At the global level, the fact that close to 190 countries have ratified the MDGs is a clear indication that the goals have given an impetus to an acceptable definition of development that has universal appeal. It is now widely accepted that in order for fragile African states to implement the MDGs, they need durable peace and stability. This requires that the root causes of conflict are addressed in a holistic manner. Conflicts are minimized in an environment that promotes inclusive participation in the economic, political and social arenas. Experience shows that such environments are less likely to be prone to debilitating conflicts. In those countries where good governance and inclusive political systems have failed to take root, citizens feel alienated and have had to take up arms thereby generating conflicts that have retarded the socio-economic development so essential for the attainment of MDGs. Without political stability and durable peace, the continent will continue to lag behind other regions of the world with regards to implementation of the MDGs.

What Africa needs are open inclusive political systems that can deliver on the economic front; the creation of legal safeguards and economic systems that are predictable and inclusionary; accelerated regional integration mechanisms focusing on intra-regional trade; infrastructural development initiatives; and the building of human capacity, buttressed by efficient and effective economies that create employment and eradicate poverty. There is therefore a need for the international community to assist Africa in sustaining such a momentum.

The entry point for the international community is through the various African Union ratifications and conventions such as the African Charter on Democracy, Elections and Governance adopted in 2007 which only came into force in the first quarter of 2012, and the African Peer Review Mechanism (APRM) adopted in 2003. As of early 2012, 33 countries had formally signed the Memorandum of Understanding of the APRM while 15 states had ratified the African Charter on Democracy, Elections and Governance. These ratifications are important in that they give legitimacy to interventions that the leaders of Africa and the international community may take in their bid to maintain peace and stability.

The recent interventions in Mali and Guinea Bissau are cases in point. Supported by the various African Union statutes that commit African states to good governance, recent military coups in Mali and Guinea Bissau were roundly condemned and various regional bodies in Africa are currently pursuing intense negotiations to return these countries to constitutionalism and democratic rule.

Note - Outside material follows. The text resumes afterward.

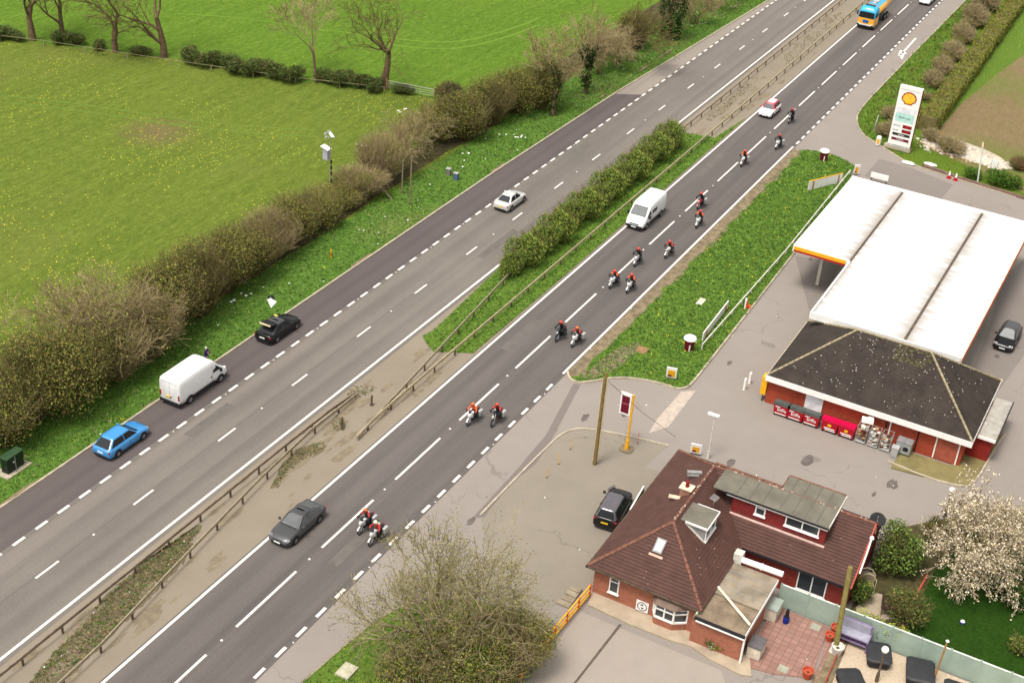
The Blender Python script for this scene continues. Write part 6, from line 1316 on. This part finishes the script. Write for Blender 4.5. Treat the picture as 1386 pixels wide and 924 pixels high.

Initiatives are also currently under way in Tunisia, Egypt and Libya to create political systems that are responsive to the needs of citizens after the recent popular revolts in the three countries.

Future MDGs Scenarios: post -2015

The international development community must take into account that any future post- 2015 MDG plans will require a special focus on fragile countries. This leads us to the next key question: what should future MDGs look like?

After 2015, a combination of the current MDGs and more locally defined specific measures and indicators would be ideal. New timelines will be critical and should be maintained and supported by concrete monitoring and evaluation measures. Universal indicators will continue to be important, but should be based on inputs and specific experiences from the fragile states. There will be a need to explore the appropriate policy environment and conditions conducive to democratic governance and sustainable development at the economic, social and cultural levels based on the realities of the continent. Such frameworks should also provide policy makers and development practitioners with options for enhancing policy measures aimed at tackling the development challenges that face fragile states from a bottom -up approach. The focus should be on creating conditions in which people are protagonists of their own future. While the aid policies of international agencies will continue to be dominant, more public involvement from the target populations must be sought and encouraged.

All in all, a post-2015 MDGs scenario requires that a systematic evaluation of how the various efforts aimed at meeting the development agenda holistically address issues relating to the root causes of conflict, fundamental freedoms, eradication of poverty, and the well-being of citizens. A new praxis must be allowed to evolve with the objective of promoting inclusionary political systems that avoid the atomization and exclusion of people from the development process.

References

Nhema, Alfred G. (2012), Millennium Development Goals and the development agenda in Africa, in UNCTAD XIII: Development-centred globalization: Towards inclusive and sustainable growth and development. UNCTAD Publications, Geneva.

Nhema, Alfred G. (2010), 'An MDG-Plus Agenda for Africa', IDS Bulletin 41 (1): 127-128, Institute of Development Studies, Brighton.

Nhema, Alfred. G and Paul Tiyambe Zeleza (eds.) (2008), The Resolution of African Conflicts: the Management of Conflict Resolution and Post-Conflict Reconstruction. James Currey, Oxford, Ohio University, Athens.